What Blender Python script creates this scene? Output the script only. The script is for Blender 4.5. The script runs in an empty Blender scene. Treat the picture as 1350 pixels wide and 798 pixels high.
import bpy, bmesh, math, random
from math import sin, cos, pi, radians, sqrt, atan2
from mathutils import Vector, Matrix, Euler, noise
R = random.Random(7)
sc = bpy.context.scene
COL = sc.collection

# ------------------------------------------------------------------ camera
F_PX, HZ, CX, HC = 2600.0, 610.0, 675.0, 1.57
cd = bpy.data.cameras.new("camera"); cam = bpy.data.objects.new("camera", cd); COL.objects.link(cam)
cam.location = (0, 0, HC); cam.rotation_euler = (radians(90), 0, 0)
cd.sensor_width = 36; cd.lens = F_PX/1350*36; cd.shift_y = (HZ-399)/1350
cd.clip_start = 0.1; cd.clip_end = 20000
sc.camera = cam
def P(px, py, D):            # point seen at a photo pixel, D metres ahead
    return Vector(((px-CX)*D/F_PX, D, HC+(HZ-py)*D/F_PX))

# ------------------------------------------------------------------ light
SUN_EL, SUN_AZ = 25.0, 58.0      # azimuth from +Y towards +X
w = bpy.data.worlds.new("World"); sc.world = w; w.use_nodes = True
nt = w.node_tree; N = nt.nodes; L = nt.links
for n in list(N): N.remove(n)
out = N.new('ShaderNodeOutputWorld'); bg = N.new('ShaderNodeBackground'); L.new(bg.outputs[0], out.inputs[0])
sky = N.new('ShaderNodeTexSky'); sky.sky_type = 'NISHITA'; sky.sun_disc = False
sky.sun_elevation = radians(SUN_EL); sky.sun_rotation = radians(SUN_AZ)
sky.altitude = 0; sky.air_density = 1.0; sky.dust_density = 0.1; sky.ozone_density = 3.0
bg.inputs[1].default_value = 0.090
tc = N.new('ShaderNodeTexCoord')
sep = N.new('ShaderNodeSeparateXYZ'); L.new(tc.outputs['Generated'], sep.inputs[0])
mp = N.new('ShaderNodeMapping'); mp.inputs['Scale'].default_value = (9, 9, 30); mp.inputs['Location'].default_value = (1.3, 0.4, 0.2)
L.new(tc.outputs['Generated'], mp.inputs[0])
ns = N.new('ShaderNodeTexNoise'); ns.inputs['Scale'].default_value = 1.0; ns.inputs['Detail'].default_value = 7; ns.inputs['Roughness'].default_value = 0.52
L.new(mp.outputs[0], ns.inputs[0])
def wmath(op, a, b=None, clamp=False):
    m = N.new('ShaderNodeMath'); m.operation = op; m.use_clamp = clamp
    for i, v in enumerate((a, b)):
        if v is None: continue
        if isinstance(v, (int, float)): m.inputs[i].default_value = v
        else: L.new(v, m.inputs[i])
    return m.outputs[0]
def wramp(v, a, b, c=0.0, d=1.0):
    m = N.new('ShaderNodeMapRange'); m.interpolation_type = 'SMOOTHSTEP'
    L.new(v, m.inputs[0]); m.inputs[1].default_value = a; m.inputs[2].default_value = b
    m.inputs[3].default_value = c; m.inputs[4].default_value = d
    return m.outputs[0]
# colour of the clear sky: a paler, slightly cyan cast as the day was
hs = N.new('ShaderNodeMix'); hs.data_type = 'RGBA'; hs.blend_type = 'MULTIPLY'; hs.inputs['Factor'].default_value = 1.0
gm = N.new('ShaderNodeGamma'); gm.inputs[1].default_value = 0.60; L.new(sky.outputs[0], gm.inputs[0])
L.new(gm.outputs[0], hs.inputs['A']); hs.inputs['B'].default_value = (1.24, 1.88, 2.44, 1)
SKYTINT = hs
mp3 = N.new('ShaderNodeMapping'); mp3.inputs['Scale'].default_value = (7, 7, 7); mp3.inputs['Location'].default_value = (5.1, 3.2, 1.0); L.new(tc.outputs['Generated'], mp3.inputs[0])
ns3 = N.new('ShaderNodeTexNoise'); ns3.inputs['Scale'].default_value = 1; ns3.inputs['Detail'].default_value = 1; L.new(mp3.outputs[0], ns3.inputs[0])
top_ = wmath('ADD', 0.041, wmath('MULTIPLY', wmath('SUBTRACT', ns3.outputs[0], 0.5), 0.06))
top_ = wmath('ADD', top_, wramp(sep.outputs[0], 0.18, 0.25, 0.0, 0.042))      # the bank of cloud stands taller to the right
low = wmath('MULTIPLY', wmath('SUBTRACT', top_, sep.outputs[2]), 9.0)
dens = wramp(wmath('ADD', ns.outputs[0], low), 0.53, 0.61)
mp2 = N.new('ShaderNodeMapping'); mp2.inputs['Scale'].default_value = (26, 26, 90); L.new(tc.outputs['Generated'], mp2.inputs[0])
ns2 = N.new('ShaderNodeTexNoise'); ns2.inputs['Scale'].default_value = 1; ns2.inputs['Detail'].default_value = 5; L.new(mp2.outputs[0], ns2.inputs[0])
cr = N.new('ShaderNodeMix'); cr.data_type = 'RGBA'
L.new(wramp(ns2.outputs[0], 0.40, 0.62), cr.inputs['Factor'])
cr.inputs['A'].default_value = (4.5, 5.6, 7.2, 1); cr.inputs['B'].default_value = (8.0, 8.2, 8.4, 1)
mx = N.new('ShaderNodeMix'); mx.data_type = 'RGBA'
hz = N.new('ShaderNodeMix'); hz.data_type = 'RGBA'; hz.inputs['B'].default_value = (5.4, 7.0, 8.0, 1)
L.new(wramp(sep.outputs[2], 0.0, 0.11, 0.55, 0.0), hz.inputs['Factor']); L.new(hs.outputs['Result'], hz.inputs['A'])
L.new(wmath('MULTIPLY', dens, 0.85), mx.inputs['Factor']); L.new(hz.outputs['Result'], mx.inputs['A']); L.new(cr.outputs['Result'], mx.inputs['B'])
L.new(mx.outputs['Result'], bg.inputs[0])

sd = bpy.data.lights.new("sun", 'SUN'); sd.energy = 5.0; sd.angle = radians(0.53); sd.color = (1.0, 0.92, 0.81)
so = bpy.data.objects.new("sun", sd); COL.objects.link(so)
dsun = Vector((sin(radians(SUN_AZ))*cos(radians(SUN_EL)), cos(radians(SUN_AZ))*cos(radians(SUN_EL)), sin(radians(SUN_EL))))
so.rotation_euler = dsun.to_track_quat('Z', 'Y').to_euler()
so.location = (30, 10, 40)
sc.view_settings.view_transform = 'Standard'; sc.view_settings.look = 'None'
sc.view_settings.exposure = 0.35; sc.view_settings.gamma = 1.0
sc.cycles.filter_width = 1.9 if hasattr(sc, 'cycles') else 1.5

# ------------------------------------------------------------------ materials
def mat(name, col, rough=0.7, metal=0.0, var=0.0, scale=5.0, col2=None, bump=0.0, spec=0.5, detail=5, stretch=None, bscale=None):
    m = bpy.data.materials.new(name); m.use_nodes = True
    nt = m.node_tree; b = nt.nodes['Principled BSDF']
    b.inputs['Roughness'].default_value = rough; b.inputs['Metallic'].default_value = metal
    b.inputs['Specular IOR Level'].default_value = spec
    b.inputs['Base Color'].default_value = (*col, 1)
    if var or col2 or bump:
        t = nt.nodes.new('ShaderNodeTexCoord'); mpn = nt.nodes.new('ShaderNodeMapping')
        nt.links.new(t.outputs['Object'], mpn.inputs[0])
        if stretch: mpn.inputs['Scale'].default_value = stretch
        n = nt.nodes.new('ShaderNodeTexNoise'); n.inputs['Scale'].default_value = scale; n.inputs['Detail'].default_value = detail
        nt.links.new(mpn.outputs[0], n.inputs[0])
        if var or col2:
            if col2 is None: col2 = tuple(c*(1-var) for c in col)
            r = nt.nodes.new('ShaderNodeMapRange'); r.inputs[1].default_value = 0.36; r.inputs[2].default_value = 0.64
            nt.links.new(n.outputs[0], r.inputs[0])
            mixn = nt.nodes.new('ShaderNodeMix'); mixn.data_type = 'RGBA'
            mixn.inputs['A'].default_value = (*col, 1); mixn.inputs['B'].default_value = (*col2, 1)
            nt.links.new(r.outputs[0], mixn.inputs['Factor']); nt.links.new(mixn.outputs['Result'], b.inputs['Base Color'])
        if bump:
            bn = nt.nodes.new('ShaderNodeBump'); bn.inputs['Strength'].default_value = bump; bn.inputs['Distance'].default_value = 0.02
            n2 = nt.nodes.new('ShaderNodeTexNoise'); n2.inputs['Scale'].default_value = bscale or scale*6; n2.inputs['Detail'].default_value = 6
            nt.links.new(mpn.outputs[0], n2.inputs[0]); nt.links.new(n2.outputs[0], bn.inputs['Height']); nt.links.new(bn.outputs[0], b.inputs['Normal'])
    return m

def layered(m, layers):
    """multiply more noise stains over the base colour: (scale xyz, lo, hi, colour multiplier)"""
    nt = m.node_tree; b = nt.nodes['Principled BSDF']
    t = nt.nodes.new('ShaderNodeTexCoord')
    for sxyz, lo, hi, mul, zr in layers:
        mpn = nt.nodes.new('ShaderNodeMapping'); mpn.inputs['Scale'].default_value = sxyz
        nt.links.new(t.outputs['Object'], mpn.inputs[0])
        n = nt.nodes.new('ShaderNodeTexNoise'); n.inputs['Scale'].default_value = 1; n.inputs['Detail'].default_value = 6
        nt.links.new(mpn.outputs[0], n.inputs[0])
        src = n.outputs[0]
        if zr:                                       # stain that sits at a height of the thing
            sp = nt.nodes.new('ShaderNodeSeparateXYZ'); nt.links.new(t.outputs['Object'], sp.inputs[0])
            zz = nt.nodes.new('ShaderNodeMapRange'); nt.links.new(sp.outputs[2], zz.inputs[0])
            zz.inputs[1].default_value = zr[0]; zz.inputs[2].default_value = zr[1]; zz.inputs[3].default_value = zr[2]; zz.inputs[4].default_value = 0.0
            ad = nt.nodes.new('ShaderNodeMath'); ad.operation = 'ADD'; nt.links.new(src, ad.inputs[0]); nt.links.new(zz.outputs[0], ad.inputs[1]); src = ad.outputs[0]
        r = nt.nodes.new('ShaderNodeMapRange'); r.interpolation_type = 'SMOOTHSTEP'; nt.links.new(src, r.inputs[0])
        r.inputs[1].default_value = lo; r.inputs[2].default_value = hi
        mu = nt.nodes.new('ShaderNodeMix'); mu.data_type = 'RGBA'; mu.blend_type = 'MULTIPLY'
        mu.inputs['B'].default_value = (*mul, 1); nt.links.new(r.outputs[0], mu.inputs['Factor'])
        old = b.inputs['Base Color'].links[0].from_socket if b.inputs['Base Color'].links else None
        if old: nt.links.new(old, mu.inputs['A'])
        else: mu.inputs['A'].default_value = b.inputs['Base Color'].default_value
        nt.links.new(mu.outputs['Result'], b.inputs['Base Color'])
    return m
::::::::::
__EXERCISE AIM__. Repeat the material word for word from its opening line up to and including the line containing "COL = sc.collection".

__TASK RESULT__.
What Blender Python script creates this scene? Output the script only. The script is for Blender 4.5. The script runs in an empty Blender scene. Treat the picture as 1350 pixels wide and 798 pixels high.
import bpy, bmesh, math, random
from math import sin, cos, pi, radians, sqrt, atan2
from mathutils import Vector, Matrix, Euler, noise
R = random.Random(7)
sc = bpy.context.scene
COL = sc.collection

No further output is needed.